KARAWANG | ULASBERITA.CLICK | PT Pindo deli dijatuhi sanksi administratif berupa denda sebesar Rp3,5 miliar setelah terbukti mencemari lingkungan hingga menyebabkan air Sungai Citarum berubah warna menjadi biru. Kejadian ini bukan hanya merusak ekosistem sungai strategis nasional, tetapi juga kembali membuka luka lama tentang lemahnya pengawasan terhadap industri di kawasan hulu Citarum.
Dalam pernyataannya, pemerhati lingkungan vokal, Mr. KiM, menyoroti urgensi pengawalan publik terhadap proses pembayaran denda tersebut. Ia mengungkapkan bahwa dana denda telah diarahkan ke kas negara melalui Dinas Lingkungan Hidup (DLH) Provinsi Jawa Barat, dan dicatat sebagai Penerimaan Negara Bukan Pajak (PNBP).
“Kita harus kawal bersama. Pastikan uang Rp3,5 miliar itu benar-benar disetorkan, jangan sampai mampir dulu ke tempat karaoke,” sindir Mr. KiM tajam, Minggu (13/7), merujuk pada potensi penyimpangan dalam jalur penyaluran dana sanksi.
Meski keputusan denda telah dijatuhkan, hingga kini belum ada laporan resmi dari DLH Jabar maupun Kementerian Lingkungan Hidup dan Kehutanan (KLHK) mengenai status pembayaran, pengawasan remediasi, ataupun langkah tegas lanjutan terhadap pihak industri.
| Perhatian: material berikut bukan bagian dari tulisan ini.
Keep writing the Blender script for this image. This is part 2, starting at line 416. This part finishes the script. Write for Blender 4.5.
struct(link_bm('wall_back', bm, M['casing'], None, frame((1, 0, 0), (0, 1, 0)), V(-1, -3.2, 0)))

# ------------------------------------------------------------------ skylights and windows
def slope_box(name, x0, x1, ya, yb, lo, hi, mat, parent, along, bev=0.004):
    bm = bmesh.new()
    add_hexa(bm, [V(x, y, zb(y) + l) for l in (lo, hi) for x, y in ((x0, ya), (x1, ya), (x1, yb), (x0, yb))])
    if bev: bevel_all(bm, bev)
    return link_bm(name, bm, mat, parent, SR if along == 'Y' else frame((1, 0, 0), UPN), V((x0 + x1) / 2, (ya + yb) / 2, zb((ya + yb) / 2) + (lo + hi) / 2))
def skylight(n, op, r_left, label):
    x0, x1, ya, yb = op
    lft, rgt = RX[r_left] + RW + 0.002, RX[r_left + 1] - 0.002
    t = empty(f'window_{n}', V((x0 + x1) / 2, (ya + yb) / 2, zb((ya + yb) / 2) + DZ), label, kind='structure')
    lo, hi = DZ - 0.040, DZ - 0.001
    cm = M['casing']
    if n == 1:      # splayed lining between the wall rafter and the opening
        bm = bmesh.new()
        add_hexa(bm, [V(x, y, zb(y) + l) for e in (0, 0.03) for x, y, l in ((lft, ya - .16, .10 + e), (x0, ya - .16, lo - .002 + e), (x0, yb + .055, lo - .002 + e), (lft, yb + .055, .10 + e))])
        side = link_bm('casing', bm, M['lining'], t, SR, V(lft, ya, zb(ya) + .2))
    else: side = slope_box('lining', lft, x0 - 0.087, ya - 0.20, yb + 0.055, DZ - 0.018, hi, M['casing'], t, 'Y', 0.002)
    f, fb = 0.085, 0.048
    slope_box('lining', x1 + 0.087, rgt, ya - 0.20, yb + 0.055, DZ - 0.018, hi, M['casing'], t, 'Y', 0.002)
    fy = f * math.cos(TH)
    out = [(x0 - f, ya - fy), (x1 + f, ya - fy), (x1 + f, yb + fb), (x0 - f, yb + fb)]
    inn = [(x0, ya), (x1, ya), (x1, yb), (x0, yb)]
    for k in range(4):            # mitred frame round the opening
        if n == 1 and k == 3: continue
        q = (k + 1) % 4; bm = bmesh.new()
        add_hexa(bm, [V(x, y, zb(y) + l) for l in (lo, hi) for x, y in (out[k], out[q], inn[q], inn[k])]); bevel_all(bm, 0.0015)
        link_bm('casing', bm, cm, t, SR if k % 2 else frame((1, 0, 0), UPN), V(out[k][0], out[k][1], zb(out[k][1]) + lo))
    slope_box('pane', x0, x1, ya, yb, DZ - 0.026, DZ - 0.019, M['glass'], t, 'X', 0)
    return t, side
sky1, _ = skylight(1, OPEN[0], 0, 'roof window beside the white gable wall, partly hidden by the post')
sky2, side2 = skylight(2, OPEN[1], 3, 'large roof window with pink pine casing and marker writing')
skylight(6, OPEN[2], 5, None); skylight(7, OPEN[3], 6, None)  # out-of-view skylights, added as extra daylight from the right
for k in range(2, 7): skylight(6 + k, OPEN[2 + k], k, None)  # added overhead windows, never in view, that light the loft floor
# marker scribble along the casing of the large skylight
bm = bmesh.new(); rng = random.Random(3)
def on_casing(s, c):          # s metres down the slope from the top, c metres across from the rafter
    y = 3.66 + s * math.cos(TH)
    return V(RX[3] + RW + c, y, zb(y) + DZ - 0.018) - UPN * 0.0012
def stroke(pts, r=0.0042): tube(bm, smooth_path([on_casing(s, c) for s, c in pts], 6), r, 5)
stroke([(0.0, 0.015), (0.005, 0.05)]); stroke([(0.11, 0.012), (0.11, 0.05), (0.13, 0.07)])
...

Padahal, Sungai Citarum selama ini menjadi simbol komitmen pemerintah dalam program revitalisasi lingkungan nasional. Pencemaran ini menjadi pukulan keras terhadap integritas program tersebut, yang dicanangkan langsung oleh pemerintah pusat sejak beberapa tahun terakhir.
Masyarakat dan aktivis lingkungan menuntut agar sanksi tidak berhenti pada angka denda, melainkan juga diikuti dengan:
Pemulihan menyeluruh terhadap kerusakan lingkungan yang ditimbulkan,
Audit menyeluruh terhadap operasional limbah PT Pindodeli, dan
Pengetatan pengawasan terhadap seluruh industri di sepanjang hulu Citarum.
“Jika Sungai Citarum saja masih bisa dicemari secara terang-terangan, lantas di mana letak pengawasan kita?” cetus Mr. KiM.
Kasus ini menjadi ujian nyata bagi komitmen pemerintah daerah maupun pusat dalam menegakkan hukum lingkungan hidup, sekaligus membuka pertanyaan besar: Apakah sanksi administratif cukup untuk menghentikan kerusakan ekologis yang terus berulang?